**CHALLENGE:**
Retype the opening lines of the data exactly, stopping after the line that contains "obj('foot_strip', bm, M_black, cs)". Skip every picture.

**COLLECTED MATERIAL:**
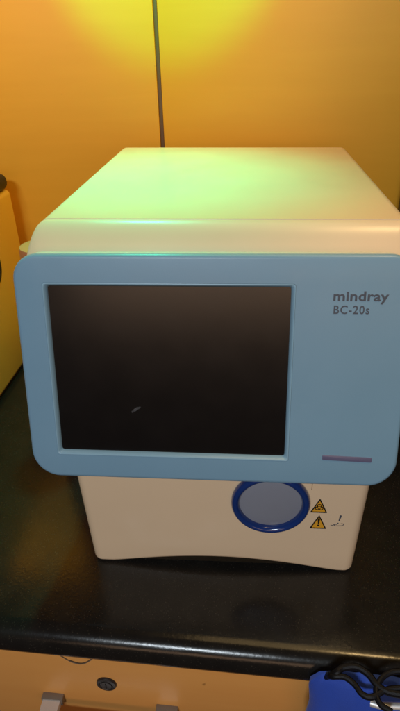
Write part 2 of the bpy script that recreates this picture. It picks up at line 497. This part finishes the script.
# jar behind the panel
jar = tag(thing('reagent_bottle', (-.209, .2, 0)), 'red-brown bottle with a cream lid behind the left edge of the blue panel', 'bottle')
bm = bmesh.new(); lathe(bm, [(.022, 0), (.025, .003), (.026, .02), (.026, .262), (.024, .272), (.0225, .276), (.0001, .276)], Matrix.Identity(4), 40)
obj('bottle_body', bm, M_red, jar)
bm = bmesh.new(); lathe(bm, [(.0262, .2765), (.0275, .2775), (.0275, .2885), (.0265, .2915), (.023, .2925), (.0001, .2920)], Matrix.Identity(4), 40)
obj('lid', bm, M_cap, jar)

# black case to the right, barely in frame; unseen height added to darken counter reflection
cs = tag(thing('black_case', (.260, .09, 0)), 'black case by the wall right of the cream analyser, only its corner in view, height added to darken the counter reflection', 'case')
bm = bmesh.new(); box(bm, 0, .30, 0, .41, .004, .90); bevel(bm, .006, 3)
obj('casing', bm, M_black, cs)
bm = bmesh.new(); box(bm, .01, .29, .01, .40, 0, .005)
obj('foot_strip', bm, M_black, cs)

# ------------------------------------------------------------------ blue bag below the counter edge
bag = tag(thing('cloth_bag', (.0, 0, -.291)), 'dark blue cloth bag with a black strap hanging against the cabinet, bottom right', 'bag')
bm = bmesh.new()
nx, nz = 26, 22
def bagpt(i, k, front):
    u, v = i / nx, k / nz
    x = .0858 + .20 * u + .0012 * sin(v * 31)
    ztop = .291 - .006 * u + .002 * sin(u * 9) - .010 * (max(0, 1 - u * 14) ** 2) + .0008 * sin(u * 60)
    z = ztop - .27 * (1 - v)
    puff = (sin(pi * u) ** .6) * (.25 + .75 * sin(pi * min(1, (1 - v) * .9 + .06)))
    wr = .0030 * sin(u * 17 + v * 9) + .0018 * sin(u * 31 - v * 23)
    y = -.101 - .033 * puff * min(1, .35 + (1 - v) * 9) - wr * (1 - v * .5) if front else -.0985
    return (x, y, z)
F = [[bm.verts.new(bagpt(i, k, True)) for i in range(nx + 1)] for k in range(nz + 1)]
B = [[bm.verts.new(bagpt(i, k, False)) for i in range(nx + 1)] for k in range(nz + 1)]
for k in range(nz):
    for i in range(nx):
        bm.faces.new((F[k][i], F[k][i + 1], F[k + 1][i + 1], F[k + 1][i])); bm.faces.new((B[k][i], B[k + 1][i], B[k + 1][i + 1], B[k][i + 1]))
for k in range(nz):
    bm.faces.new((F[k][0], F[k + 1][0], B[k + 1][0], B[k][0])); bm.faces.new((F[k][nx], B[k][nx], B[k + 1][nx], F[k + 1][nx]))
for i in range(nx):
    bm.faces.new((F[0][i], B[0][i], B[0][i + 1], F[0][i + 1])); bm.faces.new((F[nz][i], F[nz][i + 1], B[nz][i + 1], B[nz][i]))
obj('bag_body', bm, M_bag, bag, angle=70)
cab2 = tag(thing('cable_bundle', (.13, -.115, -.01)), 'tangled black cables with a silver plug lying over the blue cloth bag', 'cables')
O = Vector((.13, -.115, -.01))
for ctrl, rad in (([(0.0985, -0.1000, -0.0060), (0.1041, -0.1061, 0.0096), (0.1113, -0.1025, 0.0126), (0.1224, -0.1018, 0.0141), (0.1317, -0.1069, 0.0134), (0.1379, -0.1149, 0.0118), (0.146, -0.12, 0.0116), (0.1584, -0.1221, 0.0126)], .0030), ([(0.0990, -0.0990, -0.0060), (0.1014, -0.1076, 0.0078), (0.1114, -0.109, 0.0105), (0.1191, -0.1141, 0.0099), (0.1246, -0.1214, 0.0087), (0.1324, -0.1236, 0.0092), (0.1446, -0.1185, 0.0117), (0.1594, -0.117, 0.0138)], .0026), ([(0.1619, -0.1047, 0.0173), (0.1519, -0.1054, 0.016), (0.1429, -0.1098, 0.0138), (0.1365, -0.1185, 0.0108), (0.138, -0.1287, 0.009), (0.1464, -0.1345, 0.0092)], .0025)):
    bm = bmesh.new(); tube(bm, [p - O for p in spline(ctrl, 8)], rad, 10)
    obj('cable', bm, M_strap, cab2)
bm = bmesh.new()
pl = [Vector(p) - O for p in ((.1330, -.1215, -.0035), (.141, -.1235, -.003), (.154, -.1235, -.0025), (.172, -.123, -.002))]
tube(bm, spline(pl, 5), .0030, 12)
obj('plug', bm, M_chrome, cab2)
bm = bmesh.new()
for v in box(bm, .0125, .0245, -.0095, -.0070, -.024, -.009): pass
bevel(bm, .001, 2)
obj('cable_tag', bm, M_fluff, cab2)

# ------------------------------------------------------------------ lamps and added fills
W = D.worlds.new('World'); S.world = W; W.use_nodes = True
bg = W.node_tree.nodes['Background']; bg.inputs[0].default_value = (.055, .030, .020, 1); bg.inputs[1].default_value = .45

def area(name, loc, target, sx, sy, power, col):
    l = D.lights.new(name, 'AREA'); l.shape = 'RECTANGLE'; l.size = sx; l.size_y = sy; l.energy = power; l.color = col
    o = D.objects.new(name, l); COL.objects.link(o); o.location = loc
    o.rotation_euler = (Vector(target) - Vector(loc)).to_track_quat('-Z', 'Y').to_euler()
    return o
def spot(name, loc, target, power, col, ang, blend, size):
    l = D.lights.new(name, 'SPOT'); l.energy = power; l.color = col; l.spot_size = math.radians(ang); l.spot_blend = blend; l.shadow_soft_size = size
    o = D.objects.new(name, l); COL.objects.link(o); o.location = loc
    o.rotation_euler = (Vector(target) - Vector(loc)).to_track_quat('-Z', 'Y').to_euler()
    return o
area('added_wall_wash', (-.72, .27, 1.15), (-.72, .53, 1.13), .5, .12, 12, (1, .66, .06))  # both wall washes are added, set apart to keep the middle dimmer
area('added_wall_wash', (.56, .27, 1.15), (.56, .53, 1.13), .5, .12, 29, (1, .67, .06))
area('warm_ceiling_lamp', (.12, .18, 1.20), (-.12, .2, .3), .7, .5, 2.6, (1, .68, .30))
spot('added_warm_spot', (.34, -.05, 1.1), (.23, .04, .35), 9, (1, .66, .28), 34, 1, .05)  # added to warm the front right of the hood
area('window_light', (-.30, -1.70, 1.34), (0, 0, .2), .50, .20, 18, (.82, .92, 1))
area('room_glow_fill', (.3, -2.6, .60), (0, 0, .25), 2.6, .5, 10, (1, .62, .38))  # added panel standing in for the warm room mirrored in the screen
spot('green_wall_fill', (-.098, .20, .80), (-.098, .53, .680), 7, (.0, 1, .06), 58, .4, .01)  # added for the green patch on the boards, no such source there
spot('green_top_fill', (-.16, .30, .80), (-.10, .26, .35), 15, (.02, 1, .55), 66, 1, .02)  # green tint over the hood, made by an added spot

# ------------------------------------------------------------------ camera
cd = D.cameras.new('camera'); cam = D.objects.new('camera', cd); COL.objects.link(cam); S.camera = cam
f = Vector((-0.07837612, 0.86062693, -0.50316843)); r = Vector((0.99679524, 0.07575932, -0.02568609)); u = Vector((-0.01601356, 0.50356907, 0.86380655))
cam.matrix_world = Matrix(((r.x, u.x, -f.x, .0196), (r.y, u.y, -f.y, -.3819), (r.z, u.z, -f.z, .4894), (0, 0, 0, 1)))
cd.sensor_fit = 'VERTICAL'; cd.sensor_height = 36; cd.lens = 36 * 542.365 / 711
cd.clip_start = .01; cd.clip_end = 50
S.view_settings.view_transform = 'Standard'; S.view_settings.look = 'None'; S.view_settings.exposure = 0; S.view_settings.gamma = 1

**SOLVED EXERCISE:**
Write part 2 of the bpy script that recreates this picture. It picks up at line 497. This part finishes the script.
# jar behind the panel
jar = tag(thing('reagent_bottle', (-.209, .2, 0)), 'red-brown bottle with a cream lid behind the left edge of the blue panel', 'bottle')
bm = bmesh.new(); lathe(bm, [(.022, 0), (.025, .003), (.026, .02), (.026, .262), (.024, .272), (.0225, .276), (.0001, .276)], Matrix.Identity(4), 40)
obj('bottle_body', bm, M_red, jar)
bm = bmesh.new(); lathe(bm, [(.0262, .2765), (.0275, .2775), (.0275, .2885), (.0265, .2915), (.023, .2925), (.0001, .2920)], Matrix.Identity(4), 40)
obj('lid', bm, M_cap, jar)

# black case to the right, barely in frame; unseen height added to darken counter reflection
cs = tag(thing('black_case', (.260, .09, 0)), 'black case by the wall right of the cream analyser, only its corner in view, height added to darken the counter reflection', 'case')
bm = bmesh.new(); box(bm, 0, .30, 0, .41, .004, .90); bevel(bm, .006, 3)
obj('casing', bm, M_black, cs)
bm = bmesh.new(); box(bm, .01, .29, .01, .40, 0, .005)
obj('foot_strip', bm, M_black, cs)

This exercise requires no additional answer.